Ratioed Plugin Help

This plugin provides moderators with additional statistics about the behaviour of users. These may be useful as early warning signs that warrant more carefully watching the behaviour of a user. They are not suitable as a trigger for instantly blocking, muting, or reporting a user, since they lack context.

The name of the plugin comes from "The Ratio", a well-known quick rule of thumb:

If the Replies:RT ratio is greater than 2:1, you done messed up.

To "get ratioed" is to receive a large number of comments in a short space of time, with relatively few likes or boosts. If commenters were enthusiastic about the posts, they would also have liked or boosted them. Receiving many comments without such likes or boosts indicates the comments were probably angry. This anger may or may not be justified, but either way this is probably something moderators should be aware of.

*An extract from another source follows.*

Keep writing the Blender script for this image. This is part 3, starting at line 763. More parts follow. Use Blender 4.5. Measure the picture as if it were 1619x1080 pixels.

This plugin allows viewing of an actual ratio, calculated over the last 24 hours. This is a useful timeframe for sudden dogpiling events that moderators might not otherwise notice. The plugin also calculates other statistics.

Explanation of Statistics

Blocked by

This summarises the number of users on remote servers that have blocked this user.

Note that the ActivityPub spec expressly says that implementations "SHOULD NOT" forward such block messages to remote servers. Nevertheless some implementations do this anyway, notably Mastodon. This statistic can only count block messages from servers that do this, as well as blocks from local users. As such, it is usually an undercount.

The reason the spec recommends against forwarding these messages is that they can lead to retaliation. For this reason, this plugin deliberately does not provide any way to investigate exactly who blocked the user.

Comments last 24h

This gives the number of comments made on the top-level posts that this user made within the last 24 hours.

Reactions last 24h

This collects the number of likes, boosts, or other "one-click" interactions made on the user's top-level posts within the last 24 hours.

Ratio last 24h

This is the ratio between "Comments last 24h" and "Reactions last 24h". It is intended to approximate the traditional ratio as understood on Twitter.

Replies last month

This is the number of times the user posted a reply to someone else, on a thread the user did not start, any time in the last month.

Reply likes

This is the number of likes received by the user on their replies to other people's posts in the last month. Replies that receive likes can be assumed to be more of a valuable contribution than replies that do not.

Respondee likes

The number of times in the last month the user replied to someone else's comment and that person then liked the reply. Likes to replies are not necessarily a positive thing, but if the person you're replying to approves the reply, that's a very good sign. Of course it's also common in a debate for neither side to like the other side's comments without that indicating an unhealthy interaction, so interpret this statistic cautiously.

OP likes

The number of times in the last month the user replied on a thread and the original poster that started the thread liked the reply. While there is no formal concept of "ownership" of a thread, conventionally the original poster is assumed to have started the thread for a reason, and making replies that do not fulfil that purpose are bad etiquette. Getting approval from the original poster therefore is a good sign that the user is posting replies that are wanted.

Reply guy score

A "reply guy" is a common Internet phenomenon of people (disproportionately male) posting unwanted comments on other (disproportionately female) people's threads, derailing the conversation. This score loosely quantifies this phenomenon, as the ratio betwen the number of replies and the sum of likes, respondee likes, and OP likes. This formula gives extra weight to particularly relevant likes: a reply to a top-level post that is liked by the original poster scores the maximum of 3 "points". A score above 1.0 might indicate cause for concern for moderators.

Since this is indicative of long-term behaviour, the score is calculated over a month instead of 24 hours.

Performance

The statistics are computed from scratch each time the page loads. It's possible that this might put a heavy load on the database, and the page may take a long time to load.

Extending

Suggestions for additional statistics are welcome, especially from moderators. This plugin should be considered a sandbox for experimentation, so it is not necessary to prove that any statistic is correlated with unwanted behaviour.

However, this plugin does deal with potentially sensitive information. Even if moderators do in principle have access to all information, it should not necessarily be highlighted. Statistics should be kept anonymous and neutral. Also, they should be presented only to moderators, not to the users themselves.